Давно замечено: если писатель почему-то критику не нравится, то произведения под пером автора статьи могут претерпеть удивительные изменения, фантастическая сказка будет названа "примитивным боевиком", герой ее, Иванушка, отважно сражающийся против нечисти, - будет объявлен "суперменом", а само сражение - "космическим мордобоем". Это из статьи Л. Михайловой "Много-много непокою"( "Лит. газета", 1987. 21 января), из той ее части, что касается "Экспедиции в преисподнюю" С. Ярославцева. "Зло...", считает критик, в повести "слишком неправдоподобно и омерзительно", что-де вредно влияет на нравственность читающих детей. А в фантастике, надо думать, и враги благородных героев должны быть почище, поприличнее, под стать самим героям. К счастью, сказители на Руси жили задолго до этих ценных советов, иначе на Калиновом мосту Ивану-крестьянскому сыну из фольклорной сказки пришлось бы встретиться не с ужасным многоголовым Змеем-Горынычем, а с каким-нибудь милым и симпатичным зверьков, вроде Чебурашки... Представляете? (Впрочем, и Чебурашка уже кем-то заклемеймен как космополит).

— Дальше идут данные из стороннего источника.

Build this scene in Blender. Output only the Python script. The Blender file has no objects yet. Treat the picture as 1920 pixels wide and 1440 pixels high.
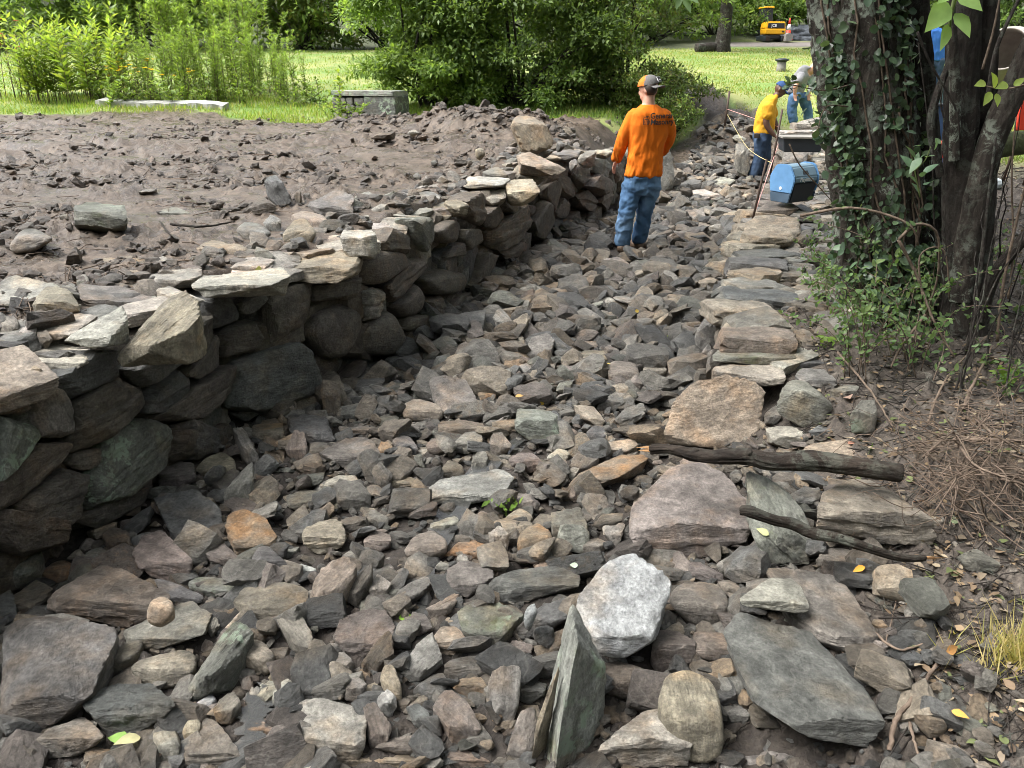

Вот еще пример, когда критик писателя не любит - статья А. Шабанова "В грядущих "сумерках морали" ("Молодая гвардия", 1985, № 2), которую автор опубликовал только через пять лет после выхода повести. Безбожно перевирая имена героев, термины, путая реалии и цитата (хочется надеяться, что ненамеренно), автор статьи раскладывает по полочкам всех героев на предмет выяснения их человеческих недостатков. Выясняется - все не без греха, хоть вот такусенького. "Где же здесь светлое будущее?" - по-прокурорски возвышая голос, спрашивает критик. Один из героев, понимаете, не разговаривает спокойно, а "вопит а взвизгивает", другой вообще палит из "герцога" 26 калибра (который критик называет почему-то "двадцатишестизарядным "герцогом" - наверное, чтобы было пострашнее?), третий "какой-то диковатый - червяков ему, видите ли, жалко стало..." Четвертой - "слишком аморфен"... Словно нарочно упущена острейшая нравственная проблематика повести, художественно убедительно выписанная ситуация выбора, ответственность за судьбу человечества, которая ложится на плечи героев не одномерных марионеток, а личностей со своими "за" и "против". Всего этого А. Шабанов не видит или не хочет видеть. А вот что один персонал обзывает другого "старым ослом" и "маразматиком" - это кажется автору статьи необычайно важным.

Если А. Шабанов для доказательства своих идей использует хоть видимость аргументов, то иные критики не снисходят и до этого. Небезызвестный В. Бондаренко, скажем, в статье "Игра на занижение" (первая публикация - "Наш современник", 1985, № 12) из той же повести "Жук в муравейнике" выхватывает только одну подробность: в будущем у одного любителя старины "сверхсовременный аппарат передвижения сконструирован в виде деревянного нужника". Забавная деталь, иронический камешек в огород некоторых неразборчивых нынешних любителей и "ценителей" древностей, не больше?.. Ну нет - видение деревянного нужника рождает у критика страшную догадку: Стругацкие наверняка считают, что "в будущем нас ожидает то, что было в прошлом, - безверие, цинизм, опустошенность".

Отсюда логичный вывод: "Бывшие "прогрессисты" пропагандируют пошлость, зарабатывая дешевую славу и популярность"...

Каково сказано!..

Подобных примеров - в избытке и в других статьях этих и иных критиков. Но остановимся. В самом начале мы сравнивали несовпадения между произведением и его "толкованием" с диалогом глухих. Почему же от этой чужой глухоты должен страдать читатель?